(Written task):
Everything from the first line of the data below through the line that contains "painted over rail" should be written out exactly, please, and nothing more; the pictures stay out.

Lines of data
════════

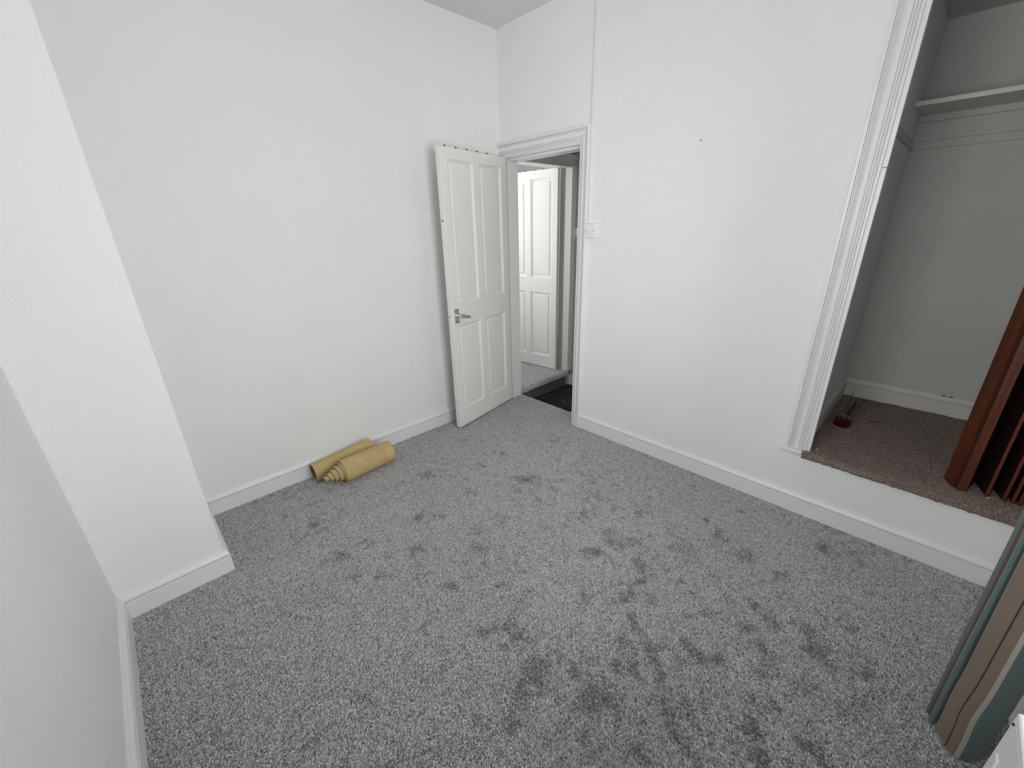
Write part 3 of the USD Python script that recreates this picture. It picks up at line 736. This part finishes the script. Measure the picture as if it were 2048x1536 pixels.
tr3 = thing("trim_3", "tall white moulded architrave on the left of the alcove", "architrave", kind="structure")
A3 = [(a * 1.12, b) for a, b in ARCH]
aox = 2.2985
obj("side_moulding", sweep([((aox, 0, 0.374), (-1, 0, 0), AO), ((aox, 0, AZ1 + 0.02), (-1, 0, 1), AO)], A3), "gloss", tr3, smooth=14)
obj("head_moulding", sweep([((aox, 0, AZ1 + 0.02), (-1, 0, 1), AO), ((AX1, 0, AZ1 + 0.02), (0, 0, 1), AO)], A3), "gloss", tr3, smooth=14)
obj("side_lining", tm(union(rbox((aox - .0005, -0.006, 0.374), (2.3155, 0.022, 1.690), .002), rbox((aox - .0005, -0.006, 1.692), (2.3155, 0.022, AZ1 + .02), .002), cube((2.2705, 0.0, 0.374), (aox + .004, 0.022, AZ1)))), "gloss", tr3)
obj("plinth_block", tm(rbox((2.186, -0.036, 0.354), (2.2875, 0.0, 0.374), .004)), "gloss", tr3, label="small white ledge under the moulding")

# shelf with its batten, and the painted-over rail round the alcove
sh = thing("shelf", "white shelf high across the back of the alcove", "shelf", (AX0, AY, 2.013))
obj("shelf_board", tm(rbox((0.0, -0.315, 0), (0.83, 0, 0.022), .0025)), "shelf", sh)
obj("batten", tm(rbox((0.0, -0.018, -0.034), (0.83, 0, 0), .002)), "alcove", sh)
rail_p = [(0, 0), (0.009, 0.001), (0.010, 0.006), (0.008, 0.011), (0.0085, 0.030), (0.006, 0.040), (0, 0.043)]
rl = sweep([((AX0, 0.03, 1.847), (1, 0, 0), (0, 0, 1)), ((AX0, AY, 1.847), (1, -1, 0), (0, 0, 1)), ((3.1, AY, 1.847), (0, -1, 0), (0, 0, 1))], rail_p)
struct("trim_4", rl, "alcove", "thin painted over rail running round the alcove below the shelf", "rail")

# ------------------------------------------------------------------ folding door, drawn back to the right of the alcove
fd = thing("folding_door", "dark red wood effect concertina door folded back in the alcove", "folding door", (2.81, 0.1, 0.374))
fz1 = 2.40 - 0.374
# leading post: two flat strips with a dark groove between
def strip(p0, p1, th_, z0, z1, r=.0025):
    p0, p1 = np.array(p0), np.array(p1)
    d = (p1 - p0) / np.linalg.norm(p1 - p0)
    n = np.array([-d[1], d[0]])
    pts_ = [p0 - n * th_ / 2, p1 - n * th_ / 2, p1 + n * th_ / 2, p0 + n * th_ / 2]
    return Manifold.extrude(CrossSection([np.array(pts_).tolist()]).offset(-r).offset(r) if False else CrossSection([np.array(pts_).tolist()]), z1 - z0).translate([0, 0, z0])


lead = [(0.0, 0.035), (0.030, -0.028), (0.034, -0.034), (0.060, -0.041)]
obj("leading_post", tm(union(strip((0.001, 0.038), (0.031, -0.0295), .012, 0, fz1))), "wood", fd)
obj("leading_post", tm(union(strip((0.0385, -0.0405), (0.067, -0.041), .011, 0, fz1))), "wood", fd)
obj("groove", tm(strip((0.033, -0.026), (0.043, -0.0365), .006, 0.001, fz1)), "wood_dark", fd)
zig = [(0.066, -0.040), (0.092, 0.085), (0.127, -0.030), (0.144, 0.085), (0.1755, -0.028), (0.185, 0.085), (0.2005, -0.024), (0.208, 0.085), (0.2195, -0.020), (0.2235, 0.08)]
for i in range(len(zig) - 1):
    obj("pleat", tm(strip(zig[i], zig[i + 1], .004, 0.004, fz1)), "wood_pleat_shade", fd)
    if i % 2 == 1:
        c = zig[i + 1] if i + 1 < len(zig) else None
        if c:
            obj("pleat_edge", tm(cyl((c[0], c[1], 0.004), (c[0], c[1], fz1), .0062, n=14)), "wood", fd)
obj("track", tm(cube((-0.5, -0.015, fz1), (0.225, 0.015, fz1 + .02))), "wood", fd)

# ------------------------------------------------------------------ things on the alcove floor
rd = thing("reed_diffuser", "dark red glass reed diffuser standing on the alcove carpet", "reed diffuser", (2.370, 0.468, 0.372))
prof = [(0, 0), (0.036, 0), (0.0395, 0.003), (0.0408, 0.009), (0.0408, 0.044), (0.0395, 0.051), (0.035, 0.0545), (0.018, 0.056), (0.0138, 0.058), (0.0135, 0.064), (0, 0.064)]
lath = lambda p, n=40: trimesh.creation.revolve(np.array(p), sections=n)
bt = obj("bottle", lath(prof), "red_glass", rd)
obj("collar", lath([(0.0, 0.058), (0.0158, 0.058), (0.0165, 0.060), (0.0165, 0.068), (0.0152, 0.070), (0.008, 0.070), (0.008, 0.064), (0, 0.064)]), "brass", bt)
tagm = Manifold.extrude(CrossSection([[(-.004, 0), (.004, 0), (.0045, -.012), (0, -.017), (-.0045, -.012)]]), .001)
obj("tag", tm(tagm.rotate([90, 0, 0]).rotate([0, 0, 20]).translate([0.003, -0.0176, 0.061]).rotate([0, 0, 8])), "brass", rd, label="small pale tag hanging from the neck")
def reed(px, pz_, base=(0, 0)):
    obj("reed", tm(cyl((base[0], base[1], 0.045), (px[0], px[1], pz_), .0022, n=10)), "reed", rd)
reed((0.004, 0.055), 0.185, (-0.003, 0))
reed((0.075, 0.045), 0.170, (0.004, 0))
reed((0.030, 0.024), 0.150, (0.001, -.003))
reed((0.034, 0.030), 0.147, (0.003, 0.001))
reed((0.040, 0.022), 0.142, (0.005, -.002))
reed((0.037, 0.020), 0.148, (0.000, 0.002))

cl = []
for i, t_ in enumerate(np.linspace(-1, 1, 17)):
    p = np.array([0.036 * t_, 0.014 * (1 - t_ * t_) * -1 + 0.012 * t_, 0.004 + 0.012 * abs(t_) ** 2.2])
    w_ = 0.0075 * math.sqrt(max(0.02, 1 - t_ * t_))
    cl.append((p, (0.3, 0.95, 0), (0, 0, 1), w_))
pod = sweep([(p, np.array(u) * w_, np.array(v_) * max(w_ * .45, .0012)) for p, u, v_, w_ in cl], [(math.cos(a), math.sin(a)) for a in np.linspace(0, 2 * math.pi, 13)[:-1]])
pr_ = thing("dry_leaf", "curled brown dry leaf lying beside the reed diffuser", "leaf", (2.494, 0.640, 0.3725), 0.35)
obj("leaf_blade", pod, "leaf", pr_)

for (px, py), lab, s in (((2.336, 0.045), "white paper scrap just inside the alcove near the architrave", 1.0), ((2.425, 0.235), "tiny white paper scrap in the middle of the alcove carpet", 0.7),
                         ((2.943, 0.062), "white paper scrap in front of the folding door pleats", 1.0), ((2.345, 1.005), "white paper scrap against the back skirting of the alcove", 0.9)):
    t = thing("paper_scrap", lab, "paper scrap", (px, py, 0.3735), rng.uniform(0, 3))
    a = 0.006 * s
    v = np.array([(-a, -a * .5, 0), (a, -a * .35, 0.001), (a * .8, a * .5, 0.0025), (-a * .7, a * .45, 0.001)])
    v = np.vstack([v, v + [0, 0, .0012]])
    obj("scrap", tm(Manifold.hull_points(v.tolist())), "paper", t)

# ------------------------------------------------------------------ carpet off-cuts rolled up, backing outwards
def roll(name, label, p0, p1, R, turns, tele, r_in, t_back=0.003, t_pile=0.0055, squash=1.0, squash1=None, start=0.0, egg=0.0):
    p0, p1 = np.array(p0, float), np.array(p1, float)
    ax = (p1 - p0) / np.linalg.norm(p1 - p0)
    sx = np.cross(ax, [0, 0, 1.0])
    sx /= np.linalg.norm(sx)
    sz = np.cross(sx, ax)
    Ln = np.linalg.norm(p1 - p0)
    t = thing(name, label, "carpet roll", (p0[0], p0[1], 0))
    N = int(turns * 56)
    o0 = np.array([p0[0], p0[1], 0])

    def layer(off0, off1):
        V, F = [], []
        for i in range(N + 1):
            f = i / N
            ph = start + f * turns * 2 * math.pi
            rr = R + (r_in - R) * f
            y0 = -tele * max(0.0, f * turns - 1.0) / max(turns - 1.0, 1e-6)
            # a soft, slightly flattened roll
            sq = 1 + egg * math.cos(4 * ph + 0.6)
            for off in (off0, off1):
                r_ = (rr - off) * sq
                for y in (y0, Ln + y0 * 0.75):
                    sq_ = squash + ((squash1 or squash) - squash) * min(1.0, max(0.0, y / Ln))
                    V.append(p0 - o0 + ax * y + sx * r_ * math.cos(ph) + sz * r_ * sq_ * math.sin(ph))
        for i in range(N):
            a, b = i * 4, (i + 1) * 4
            F += [(a, a + 1, b + 1), (a, b + 1, b), (a + 2, b + 3, a + 3), (a + 2, b + 2, b + 3), (a, b, b + 2), (a, b + 2, a + 2), (a + 1, a + 3, b + 3), (a + 1, b + 3, b + 1)]
        F += [(0, 2, 3), (0, 3, 1)]
        n = N * 4
        F += [(n, n + 1, n + 3), (n, n + 3, n + 2)]
        m = trimesh.Trimesh(np.array(V), np.array(F), process=False)
        trimesh.repair.fix_normals(m)
        return m
    obj("backing", layer(0, t_back), "backing", t, smooth=40)
    obj("pile", layer(t_back, t_back + t_pile), "carpet_offcut", t, smooth=40, label="grey carpet pile on the inside of the roll")
    return t


roll("carpet_roll", "tan backed carpet roll lying in front with a spiralled end", (0.232, -1.655, 0.081), (0.215, -1.312, 0.081), 0.0785, 5.75, 0.122, 0.012, egg=0.012, start=-1.9)
roll("carpet_roll", "slimmer tan backed carpet roll tucked against the left skirting", (0.084, -1.780, 0.064), (0.084, -1.385, 0.082), 0.0615, 2.2, 0.0, 0.045, squash1=1.30, start=-1.2)

# ------------------------------------------------------------------ curtain
hem = np.array([(3.005, -0.800), (2.950, -0.790), (2.912, -0.812), (2.892, -0.843), (2.8890, -0.856), (2.8935, -0.861), (2.9020, -0.856), (2.8965, -0.884), (2.9050, -0.894), (2.9200, -0.872),
                (2.9120, -0.903), (2.9210, -0.922), (2.9350, -0.944), (2.9565, -0.9640), (2.983, -0.9560), (3.000, -0.937), (3.014, -0.913), (3.020, -0.892), (3.026, -0.870)])
from scipy.interpolate import PchipInterpolator as CubicSpline
seg = np.concatenate([[0], np.cumsum(np.linalg.norm(np.diff(hem, axis=0), axis=1))])
cs = CubicSpline(seg / seg[-1], hem)
uu = np.linspace(0, 1, 420)
zz = np.concatenate([np.linspace(0.006, 0.5, 40), np.linspace(0.55, 2.45, 30)])
base = cs(uu)
tan = cs(uu, 1)
tan /= np.linalg.norm(tan, axis=1, keepdims=True)
nrm = np.stack([tan[:, 1], -tan[:, 0]], 1)
V = []
for z in zz:
    k_ = math.exp(-((z - 0.17) / 0.07) ** 2)
    sway = 0.003 * math.sin(2.1 * z) - 0.016 * min(z, 1.2)
    P = base.copy()
    P[:, 0] += sway - 0.005 * k_ * (uu > 0.5) * np.sin(math.pi * np.clip((uu - .5) / .4, 0, 1))
    P = P + nrm * (0.0022 * np.sin(uu * 21 + z * 3.1) * min(1, z / .3))[:, None]
    V.append(np.column_stack([P, np.full(len(P), z)]))
V = np.array(V)
nu, nz_ = len(uu), len(zz)
Vf = V.reshape(-1, 3)
back = V.copy()
back[..., :2] -= nrm[None] * 0.0022
Vb = back.reshape(-1, 3)
kk = np.arange(nu * nz_).reshape(nz_, nu)
qf = np.stack([kk[:-1, :-1], kk[:-1, 1:], kk[1:, 1:], kk[1:, :-1]], -1).reshape(-1, 4)
F = np.vstack([qf[:, [0, 1, 2]], qf[:, [0, 2, 3]]])
Fb = F[:, ::-1] + len(Vf)
edge = []
for i in range(nu - 1):
    a, b = kk[0, i], kk[0, i + 1]
    edge += [(a, b + len(Vf), b), (a, a + len(Vf), b + len(Vf))]
for col in (0, nu - 1):
    for j in range(nz_ - 1):
        a, b = kk[j, col], kk[j + 1, col]
        edge += [(a, b, b + len(Vf)), (a, b + len(Vf), a + len(Vf))]
cm = trimesh.Trimesh(np.vstack([Vf, Vb]), np.vstack([F, Fb, np.array(edge)]), process=False)
ctn = thing("curtain", "teal and brown striped curtain hanging to the floor by the window", "curtain")
cp = obj("cloth", cm, "curtain", ctn, smooth=True)
across = np.tile(np.interp(uu, seg / seg[-1], np.arange(len(hem)) / (len(hem) - 1)), nz_)
UsdGeom.PrimvarsAPI(UsdGeom.Mesh(cp)).CreatePrimvar("across", Sdf.ValueTypeNames.FloatArray, "vertex").Set(Vt.FloatArray.FromNumpy(np.concatenate([across, across]).astype(np.float32)))

# ------------------------------------------------------------------ radiator under the window
ra = thing("radiator", "white panel radiator at the bottom right corner of the photo", "radiator", (2.90, -1.34, 0))
RL, RZ0, RZ1 = 1.0, 0.13, 0.600
pan = rbox((0.0, -RL, RZ0), (0.012, 0, RZ1 - .012), .004)
for i in range(28):
    y = -0.035 - i * (RL - .07) / 27
    pan = pan + rbox((-0.0035, y - .011, RZ0 + .035), (0.006, y + .011, RZ1 - .10), .0032)
fpn = obj("front_panel", tm(pan), "radiator", ra)
obj("back_panel", tm(rbox((0.085, -RL, RZ0), (0.097, 0, RZ1 - .012), .004)), "radiator", ra)
obj("side_panel", tm(rbox((0.002, -0.004, RZ0 + .02), (0.095, 0.001, RZ1 - .006), .001)), "radiator", ra)
gr = rbox((0.0, -RL, RZ1 - .016), (0.098, 0.001, RZ1), .005)
for i in range(36):
    y = -0.03 - i * (RL - .06) / 35
    gr = gr - cube((0.026, y - .008, RZ1 - .1), (0.074, y + .008, RZ1 + .1))
obj("top_grille", tm(gr), "radiator", ra)
obj("bleed_screw", tm(cyl((0.001, -0.016, RZ1 - .022), (-0.0025, -0.016, RZ1 - .022), .0028, n=14)), "screw", fpn)
for y in (-0.06, -RL + .06):
    obj("bracket", tm(cube((0.09, y - .015, RZ0 + .05), (0.173, y + .015, RZ1 - .06))), "radiator", ra)
obj("pipe", tm(cyl((0.05, -RL - .03, 0.0), (0.05, -RL - .03, RZ0 + .03), .0075) + cyl((0.05, -RL - .03, RZ0 + .025), (0.05, -RL + .02, RZ0 + .025), .0075)), "gloss", ra)
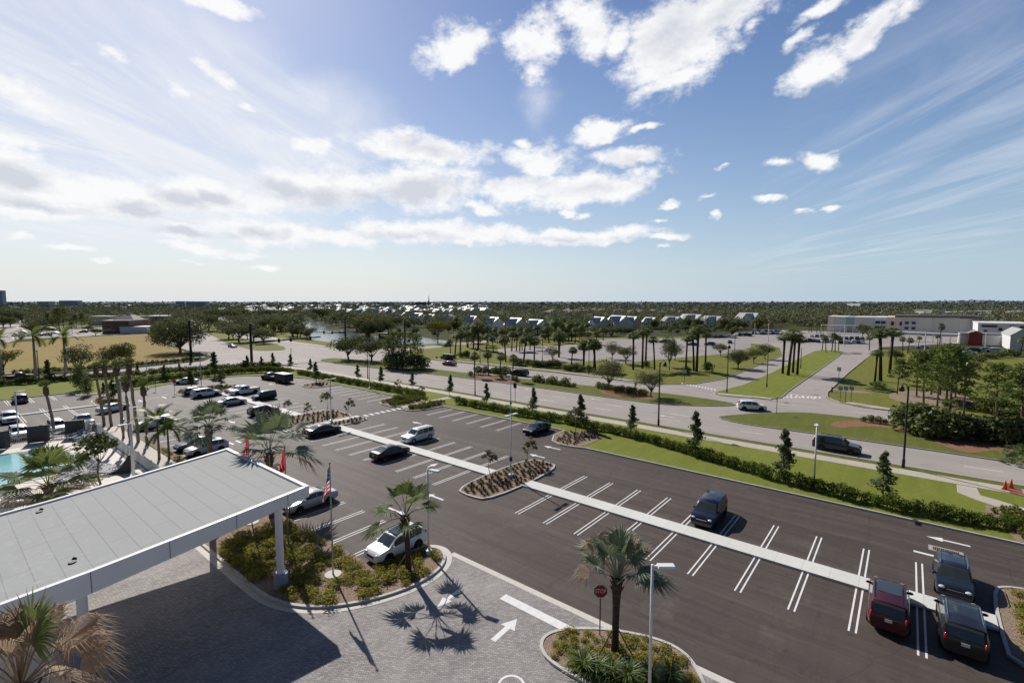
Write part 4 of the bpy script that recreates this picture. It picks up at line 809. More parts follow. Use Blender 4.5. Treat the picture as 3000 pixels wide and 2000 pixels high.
def car(kind, color, x, y, rz, label, cat='car', group=None, name='parked_car', rails=False, sunroof=False, cover=False, tail=True, plate=True, two=None):
    K = CARS[kind]; C = car_meshes(kind); hl, W = K['L'] / 2, K['W']; t = thing(name, label, cat, (x, y, .0), rz, group)
    key = (color, two)
    if key not in C['pm']: C['pm'][key] = C['body'].mesh('car_body', [PAINT[color], PAINT[two] if two else M_BLACK], 38)
    body = put('body', C['pm'][key], t)
    for k, g in C['glass'].items(): put({'sl': 'side_window', 'sr': 'side_window'}.get(k, k), g, t)
    for wx in K['wx']:
        for sg in (1, -1):
            w = put('wheel', C['tyre'], t, loc=(wx, sg * (W / 2 - .085), K['rr'])); put('rim', C['rim'], w)
    hz_ = interp(K['top'], hl - .28) - .13; tz = interp(K['belt'], -hl) - .1
    for sg in (1, -1):
        b = MB(); b.ell((hl - .2, sg * W * .335, hz_), (.2, .2, .085), 10, 6, 0, -sg * .45); put('headlight', b.mesh('headlight', M_LAMP, True), t)
        b = MB(); b.ell((-hl + .1, sg * W * .385, tz), (.13, .15, .075), 10, 6) if kind in ('sedan', 'fast') else b.ell((-hl + .1, sg * W * .40, tz + .02), (.125, .085, .2), 10, 6); put('taillight', b.mesh('taillight', M_TAIL, True), t)
        b = MB(); xm = K['ws'][1] - .32; b.ell((xm, sg * (W / 2 + .04), interp(K['belt'], xm) + .07), (.09, .16, .085), 8, 5); put('mirror', b.mesh('mirror', PAINT[color], True), t)
    b = MB(); b.box((hl - .035, 0, .62 * hz_ + .16), (.07, W * .42, .2)); put('grille', b.mesh('grille', M_BLACK), t)
    b = MB(); b.box((hl + .002, 0, hz_ * .62 + .28), (.02, W * .44, .03)); put('grille_trim', b.mesh('grille_trim', M_CHROME), t)
    if plate: b = MB(); b.box((-hl - .0, 0, tz - .1 if kind in ('sedan', 'fast') else tz - .12), (.04, .34, .17)); put('licence_plate', b.mesh('licence_plate', M_PLATE), t)
    if rails:
        for sg in (1, -1):
            b = MB(); y_ = sg * W * .355; b.tube([(-hl * .72, y_, K['H'] - .07), (-hl * .66, y_, K['H'] + .04), (.2, y_, K['H'] + .045), (.42, y_, K['H'] - .04)], .025, 5); put('roof_rail', b.mesh('roof_rail', M_CHROME if rails == 2 else M_BLACK), t)
    if sunroof: b = MB(); b.box((-.35, 0, K['H'] + .012), (1.5, W * .56, .02)); put('sunroof', b.mesh('sunroof', M_GLASS), t)
    if cover: b = MB(); b.box((-1.66, 0, 1.16), (2.0, W * .9, .06)); b.box((-.75, 0, 1.4), (.06, W * .78, .5), 0, 0, .9); put('bed_cover', b.mesh('bed_cover', M_BLACK), t)
    return t
def far_car_mesh(kind, color):
    C = car_meshes(kind); K = CARS[kind]; b = MB(); b.v = list(C['body'].v); b.f = list(C['body'].f); b.m = list(C['body'].m)
    for g in C['glass'].values():
        for p in g.polygons: b.face([g.vertices[i].co for i in p.vertices], 2)
    for wx in K['wx']:
        for sg in (1, -1): b.tube([(wx, sg * (K['W'] / 2 - .2), K['rr']), (wx, sg * (K['W'] / 2 + .02), K['rr'])], K['rr'], 10, 1)
    return b.mesh('far_car', [PAINT[color], M_BLACK, M_GLASS], 38)
# ---------------------------------------------------------------- cars in place
PI = pi; B0 = -1.5
car('bigsuv', 'red', 36.1, .05, 0.02, 'dark red SUV seen from behind, nose over the white ribbon walk', 'car', rails=1, sunroof=True)
car('bigsuv', 'black', 36.2, -3.2, 0.0, 'black SUV seen from behind with glowing red tail lamps, beside the right planting bed', 'car', rails=2)
car('suv', 'slate', 42.3, -3.15, PI, 'slate blue SUV with silver roof rails parked nose to nose with the black SUV', 'car', rails=2)
car('bigsuv', 'navy', 42.6, 12.55, PI + .04, 'navy blue SUV alone in the near row with its shadow over the stall lines', 'car')
car('suv', 'white', 21.75, 29.0, PI, 'white crossover with black panorama roof behind the fan palm in the corner bed', 'car', rails=1, sunroof=True)
car('sedan', 'lgrey', 21.9, 42.0, PI, 'silver sedan parked just behind the tip of the white canopy roof', 'car')
car('fast', 'black', 35.4, 48.0, 0, 'black sedan with chrome window line nosed up to the ribbon walk, near the flag', 'car')
car('boxsuv', 'white', 42.1, 50.9, PI, 'old white boxy SUV with silver lower body, across the ribbon walk from the black sedan', 'car', rails=1, two='silver')
car('fast', 'navy', 55.7, 40.75, PI, 'dark blue sedan parked against the grass at the end of the stalls', 'car')
car('fast', 'black', 35.6, 63.8, 0, 'glossy black fastback sedan beside the brown planted island', 'car')
car('suv', 'lgrey', 21.8, 66.9, PI, 'pale grey crossover below the fan palm behind the canopy', 'car', rails=1, sunroof=True)
car('fast', 'grey', 21.9, 70.4, PI, 'dark grey sedan half hidden by the feather palms', 'car')
car('boxsuv', 'white', 21.4, 86.6, PI, 'white SUV behind the tall bare palm trunks by the pool fence', 'car')
car('pickup', 'white', 41.3, 104.1, PI, 'white pickup truck with a black bed cover', 'pickup truck', name='pickup_truck', cover=True)
car('van', 'charc', 41.4, 95.4, PI, 'charcoal boxy compact van in the second row', 'van', name='compact_van')
car('sedan', 'silver', 35.4, 95.0, 0, 'silver sedan opposite the charcoal van', 'car')
car('bigsuv', 'white', 35.5, 107.4, 0, 'white long SUV at the end of the far row', 'car', rails=1)
car('suv', 'charc', 34.9, 111.2, 0, 'dark SUV mostly hidden behind the white long SUV', 'car')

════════

(Answer to the problem):
Write part 3 of the USD Python script that recreates this picture. It picks up at line 736. This part finishes the script. Measure the picture as if it were 2048x1536 pixels.
tr3 = thing("trim_3", "tall white moulded architrave on the left of the alcove", "architrave", kind="structure")
A3 = [(a * 1.12, b) for a, b in ARCH]
aox = 2.2985
obj("side_moulding", sweep([((aox, 0, 0.374), (-1, 0, 0), AO), ((aox, 0, AZ1 + 0.02), (-1, 0, 1), AO)], A3), "gloss", tr3, smooth=14)
obj("head_moulding", sweep([((aox, 0, AZ1 + 0.02), (-1, 0, 1), AO), ((AX1, 0, AZ1 + 0.02), (0, 0, 1), AO)], A3), "gloss", tr3, smooth=14)
obj("side_lining", tm(union(rbox((aox - .0005, -0.006, 0.374), (2.3155, 0.022, 1.690), .002), rbox((aox - .0005, -0.006, 1.692), (2.3155, 0.022, AZ1 + .02), .002), cube((2.2705, 0.0, 0.374), (aox + .004, 0.022, AZ1)))), "gloss", tr3)
obj("plinth_block", tm(rbox((2.186, -0.036, 0.354), (2.2875, 0.0, 0.374), .004)), "gloss", tr3, label="small white ledge under the moulding")

# shelf with its batten, and the painted-over rail round the alcove
sh = thing("shelf", "white shelf high across the back of the alcove", "shelf", (AX0, AY, 2.013))
obj("shelf_board", tm(rbox((0.0, -0.315, 0), (0.83, 0, 0.022), .0025)), "shelf", sh)
obj("batten", tm(rbox((0.0, -0.018, -0.034), (0.83, 0, 0), .002)), "alcove", sh)
rail_p = [(0, 0), (0.009, 0.001), (0.010, 0.006), (0.008, 0.011), (0.0085, 0.030), (0.006, 0.040), (0, 0.043)]
rl = sweep([((AX0, 0.03, 1.847), (1, 0, 0), (0, 0, 1)), ((AX0, AY, 1.847), (1, -1, 0), (0, 0, 1)), ((3.1, AY, 1.847), (0, -1, 0), (0, 0, 1))], rail_p)
struct("trim_4", rl, "alcove", "thin painted over rail running round the alcove below the shelf", "rail")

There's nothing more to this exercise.